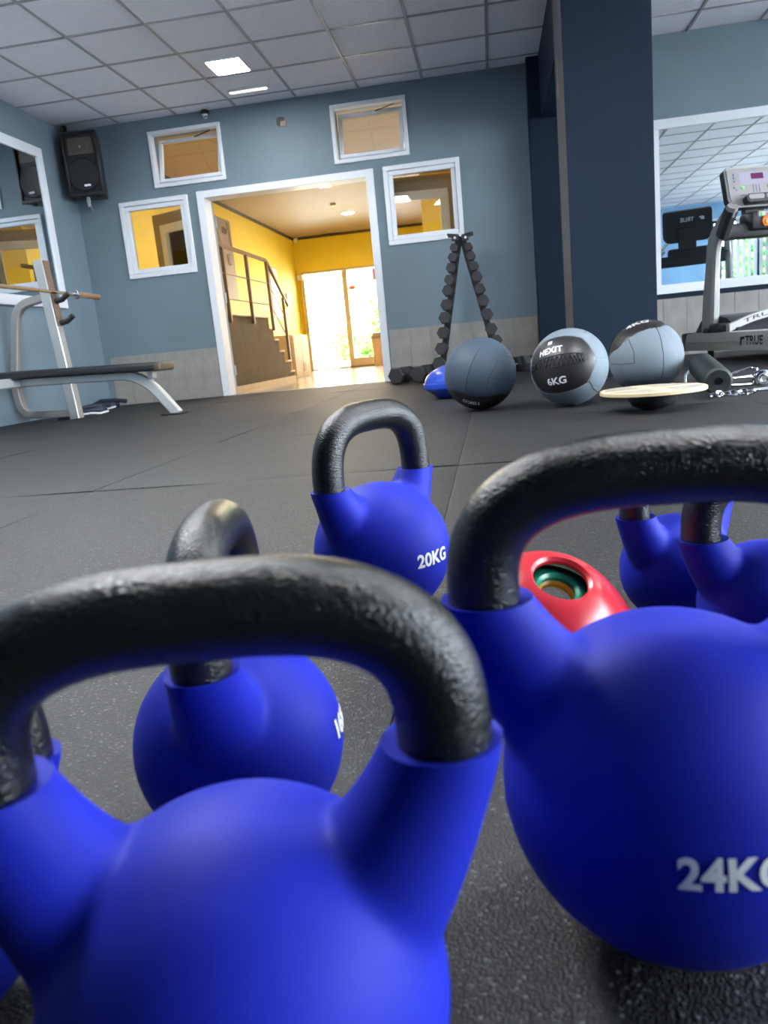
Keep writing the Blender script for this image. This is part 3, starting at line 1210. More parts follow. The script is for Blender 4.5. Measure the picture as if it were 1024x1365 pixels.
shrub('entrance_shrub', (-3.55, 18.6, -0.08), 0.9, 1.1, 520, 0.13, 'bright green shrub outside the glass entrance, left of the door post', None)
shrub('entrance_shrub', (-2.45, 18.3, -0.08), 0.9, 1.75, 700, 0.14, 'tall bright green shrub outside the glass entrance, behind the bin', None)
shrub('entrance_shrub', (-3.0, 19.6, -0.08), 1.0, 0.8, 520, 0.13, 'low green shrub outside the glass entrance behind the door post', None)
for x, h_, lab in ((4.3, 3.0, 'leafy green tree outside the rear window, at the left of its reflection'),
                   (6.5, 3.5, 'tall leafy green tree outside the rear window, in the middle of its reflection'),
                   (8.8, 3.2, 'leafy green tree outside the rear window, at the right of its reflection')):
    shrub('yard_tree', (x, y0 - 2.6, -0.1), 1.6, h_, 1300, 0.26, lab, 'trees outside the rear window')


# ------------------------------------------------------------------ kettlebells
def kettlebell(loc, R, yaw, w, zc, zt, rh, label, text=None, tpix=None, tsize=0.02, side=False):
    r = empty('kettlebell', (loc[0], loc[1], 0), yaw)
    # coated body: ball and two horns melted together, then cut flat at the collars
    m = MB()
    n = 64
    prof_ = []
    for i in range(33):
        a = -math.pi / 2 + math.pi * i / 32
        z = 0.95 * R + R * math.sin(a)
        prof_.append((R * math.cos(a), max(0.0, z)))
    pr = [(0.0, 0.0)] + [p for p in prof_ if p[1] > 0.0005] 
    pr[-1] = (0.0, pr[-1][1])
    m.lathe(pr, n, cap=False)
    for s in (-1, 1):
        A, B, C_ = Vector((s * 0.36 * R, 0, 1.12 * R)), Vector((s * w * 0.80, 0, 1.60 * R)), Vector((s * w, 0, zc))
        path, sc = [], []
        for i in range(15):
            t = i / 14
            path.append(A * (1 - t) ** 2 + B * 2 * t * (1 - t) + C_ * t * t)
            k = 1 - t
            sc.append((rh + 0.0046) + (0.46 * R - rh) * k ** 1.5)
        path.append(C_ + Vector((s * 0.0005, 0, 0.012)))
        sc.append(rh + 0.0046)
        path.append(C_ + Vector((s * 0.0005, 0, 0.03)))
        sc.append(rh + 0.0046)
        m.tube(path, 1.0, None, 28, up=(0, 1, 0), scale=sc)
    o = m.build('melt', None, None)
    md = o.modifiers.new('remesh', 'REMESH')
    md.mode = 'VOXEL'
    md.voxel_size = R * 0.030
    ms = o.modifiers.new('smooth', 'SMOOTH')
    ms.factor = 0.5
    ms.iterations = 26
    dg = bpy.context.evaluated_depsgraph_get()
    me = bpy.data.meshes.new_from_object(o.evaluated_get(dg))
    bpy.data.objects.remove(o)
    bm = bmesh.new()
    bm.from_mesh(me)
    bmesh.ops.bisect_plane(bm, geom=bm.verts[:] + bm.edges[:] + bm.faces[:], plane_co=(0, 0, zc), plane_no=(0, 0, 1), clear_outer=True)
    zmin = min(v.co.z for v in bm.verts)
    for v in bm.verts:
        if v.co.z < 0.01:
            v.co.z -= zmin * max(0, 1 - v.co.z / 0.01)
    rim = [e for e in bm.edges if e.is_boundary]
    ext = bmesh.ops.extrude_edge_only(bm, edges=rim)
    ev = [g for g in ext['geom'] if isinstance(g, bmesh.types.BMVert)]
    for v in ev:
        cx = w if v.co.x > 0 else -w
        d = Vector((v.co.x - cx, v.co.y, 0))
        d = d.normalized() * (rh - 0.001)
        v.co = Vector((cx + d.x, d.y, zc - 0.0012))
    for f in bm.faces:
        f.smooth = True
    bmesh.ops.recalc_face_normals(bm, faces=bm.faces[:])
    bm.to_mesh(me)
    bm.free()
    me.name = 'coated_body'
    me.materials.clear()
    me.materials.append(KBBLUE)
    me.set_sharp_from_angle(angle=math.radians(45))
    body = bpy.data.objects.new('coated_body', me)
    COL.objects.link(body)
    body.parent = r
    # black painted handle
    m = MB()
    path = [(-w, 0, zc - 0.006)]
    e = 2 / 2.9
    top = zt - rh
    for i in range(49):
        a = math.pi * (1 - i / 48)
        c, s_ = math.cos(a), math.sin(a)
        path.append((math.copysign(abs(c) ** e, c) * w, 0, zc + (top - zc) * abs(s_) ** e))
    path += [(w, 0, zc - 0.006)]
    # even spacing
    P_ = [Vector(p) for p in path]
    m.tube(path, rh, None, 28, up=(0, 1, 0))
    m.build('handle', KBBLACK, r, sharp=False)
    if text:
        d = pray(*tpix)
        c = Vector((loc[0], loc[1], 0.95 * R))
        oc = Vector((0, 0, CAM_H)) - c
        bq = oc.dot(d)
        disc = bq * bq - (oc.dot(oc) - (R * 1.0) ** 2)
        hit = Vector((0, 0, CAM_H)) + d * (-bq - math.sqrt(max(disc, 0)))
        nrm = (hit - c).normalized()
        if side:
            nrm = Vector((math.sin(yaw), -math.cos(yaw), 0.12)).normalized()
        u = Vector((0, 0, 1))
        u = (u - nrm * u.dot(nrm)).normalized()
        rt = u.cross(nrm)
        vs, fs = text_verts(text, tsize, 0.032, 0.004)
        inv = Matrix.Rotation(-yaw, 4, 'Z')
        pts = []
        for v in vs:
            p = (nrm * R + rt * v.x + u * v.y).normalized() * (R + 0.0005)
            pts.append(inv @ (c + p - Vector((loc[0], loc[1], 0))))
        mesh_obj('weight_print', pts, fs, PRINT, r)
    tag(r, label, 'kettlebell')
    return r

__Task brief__
Transcribe each line above verbatim, with the pictures left out.

__Output of the exercise__
Keep writing the Blender script for this image. This is part 3, starting at line 1210. More parts follow. The script is for Blender 4.5. Measure the picture as if it were 1024x1365 pixels.
shrub('entrance_shrub', (-3.55, 18.6, -0.08), 0.9, 1.1, 520, 0.13, 'bright green shrub outside the glass entrance, left of the door post', None)
shrub('entrance_shrub', (-2.45, 18.3, -0.08), 0.9, 1.75, 700, 0.14, 'tall bright green shrub outside the glass entrance, behind the bin', None)
shrub('entrance_shrub', (-3.0, 19.6, -0.08), 1.0, 0.8, 520, 0.13, 'low green shrub outside the glass entrance behind the door post', None)
for x, h_, lab in ((4.3, 3.0, 'leafy green tree outside the rear window, at the left of its reflection'),
                   (6.5, 3.5, 'tall leafy green tree outside the rear window, in the middle of its reflection'),
                   (8.8, 3.2, 'leafy green tree outside the rear window, at the right of its reflection')):
    shrub('yard_tree', (x, y0 - 2.6, -0.1), 1.6, h_, 1300, 0.26, lab, 'trees outside the rear window')


# ------------------------------------------------------------------ kettlebells
def kettlebell(loc, R, yaw, w, zc, zt, rh, label, text=None, tpix=None, tsize=0.02, side=False):
    r = empty('kettlebell', (loc[0], loc[1], 0), yaw)
    # coated body: ball and two horns melted together, then cut flat at the collars
    m = MB()
    n = 64
    prof_ = []
    for i in range(33):
        a = -math.pi / 2 + math.pi * i / 32
        z = 0.95 * R + R * math.sin(a)
        prof_.append((R * math.cos(a), max(0.0, z)))
    pr = [(0.0, 0.0)] + [p for p in prof_ if p[1] > 0.0005] 
    pr[-1] = (0.0, pr[-1][1])
    m.lathe(pr, n, cap=False)
    for s in (-1, 1):
        A, B, C_ = Vector((s * 0.36 * R, 0, 1.12 * R)), Vector((s * w * 0.80, 0, 1.60 * R)), Vector((s * w, 0, zc))
        path, sc = [], []
        for i in range(15):
            t = i / 14
            path.append(A * (1 - t) ** 2 + B * 2 * t * (1 - t) + C_ * t * t)
            k = 1 - t
            sc.append((rh + 0.0046) + (0.46 * R - rh) * k ** 1.5)
        path.append(C_ + Vector((s * 0.0005, 0, 0.012)))
        sc.append(rh + 0.0046)
        path.append(C_ + Vector((s * 0.0005, 0, 0.03)))
        sc.append(rh + 0.0046)
        m.tube(path, 1.0, None, 28, up=(0, 1, 0), scale=sc)
    o = m.build('melt', None, None)
    md = o.modifiers.new('remesh', 'REMESH')
    md.mode = 'VOXEL'
    md.voxel_size = R * 0.030
    ms = o.modifiers.new('smooth', 'SMOOTH')
    ms.factor = 0.5
    ms.iterations = 26
    dg = bpy.context.evaluated_depsgraph_get()
    me = bpy.data.meshes.new_from_object(o.evaluated_get(dg))
    bpy.data.objects.remove(o)
    bm = bmesh.new()
    bm.from_mesh(me)
    bmesh.ops.bisect_plane(bm, geom=bm.verts[:] + bm.edges[:] + bm.faces[:], plane_co=(0, 0, zc), plane_no=(0, 0, 1), clear_outer=True)
    zmin = min(v.co.z for v in bm.verts)
    for v in bm.verts:
        if v.co.z < 0.01:
            v.co.z -= zmin * max(0, 1 - v.co.z / 0.01)
    rim = [e for e in bm.edges if e.is_boundary]
    ext = bmesh.ops.extrude_edge_only(bm, edges=rim)
    ev = [g for g in ext['geom'] if isinstance(g, bmesh.types.BMVert)]
    for v in ev:
        cx = w if v.co.x > 0 else -w
        d = Vector((v.co.x - cx, v.co.y, 0))
        d = d.normalized() * (rh - 0.001)
        v.co = Vector((cx + d.x, d.y, zc - 0.0012))
    for f in bm.faces:
        f.smooth = True
    bmesh.ops.recalc_face_normals(bm, faces=bm.faces[:])
    bm.to_mesh(me)
    bm.free()
    me.name = 'coated_body'
    me.materials.clear()
    me.materials.append(KBBLUE)
    me.set_sharp_from_angle(angle=math.radians(45))
    body = bpy.data.objects.new('coated_body', me)
    COL.objects.link(body)
    body.parent = r
    # black painted handle
    m = MB()
    path = [(-w, 0, zc - 0.006)]
    e = 2 / 2.9
    top = zt - rh
    for i in range(49):
        a = math.pi * (1 - i / 48)
        c, s_ = math.cos(a), math.sin(a)
        path.append((math.copysign(abs(c) ** e, c) * w, 0, zc + (top - zc) * abs(s_) ** e))
    path += [(w, 0, zc - 0.006)]
    # even spacing
    P_ = [Vector(p) for p in path]
    m.tube(path, rh, None, 28, up=(0, 1, 0))
    m.build('handle', KBBLACK, r, sharp=False)
    if text:
        d = pray(*tpix)
        c = Vector((loc[0], loc[1], 0.95 * R))
        oc = Vector((0, 0, CAM_H)) - c
        bq = oc.dot(d)
        disc = bq * bq - (oc.dot(oc) - (R * 1.0) ** 2)
        hit = Vector((0, 0, CAM_H)) + d * (-bq - math.sqrt(max(disc, 0)))
        nrm = (hit - c).normalized()
        if side:
            nrm = Vector((math.sin(yaw), -math.cos(yaw), 0.12)).normalized()
        u = Vector((0, 0, 1))
        u = (u - nrm * u.dot(nrm)).normalized()
        rt = u.cross(nrm)
        vs, fs = text_verts(text, tsize, 0.032, 0.004)
        inv = Matrix.Rotation(-yaw, 4, 'Z')
        pts = []
        for v in vs:
            p = (nrm * R + rt * v.x + u * v.y).normalized() * (R + 0.0005)
            pts.append(inv @ (c + p - Vector((loc[0], loc[1], 0))))
        mesh_obj('weight_print', pts, fs, PRINT, r)
    tag(r, label, 'kettlebell')
    return r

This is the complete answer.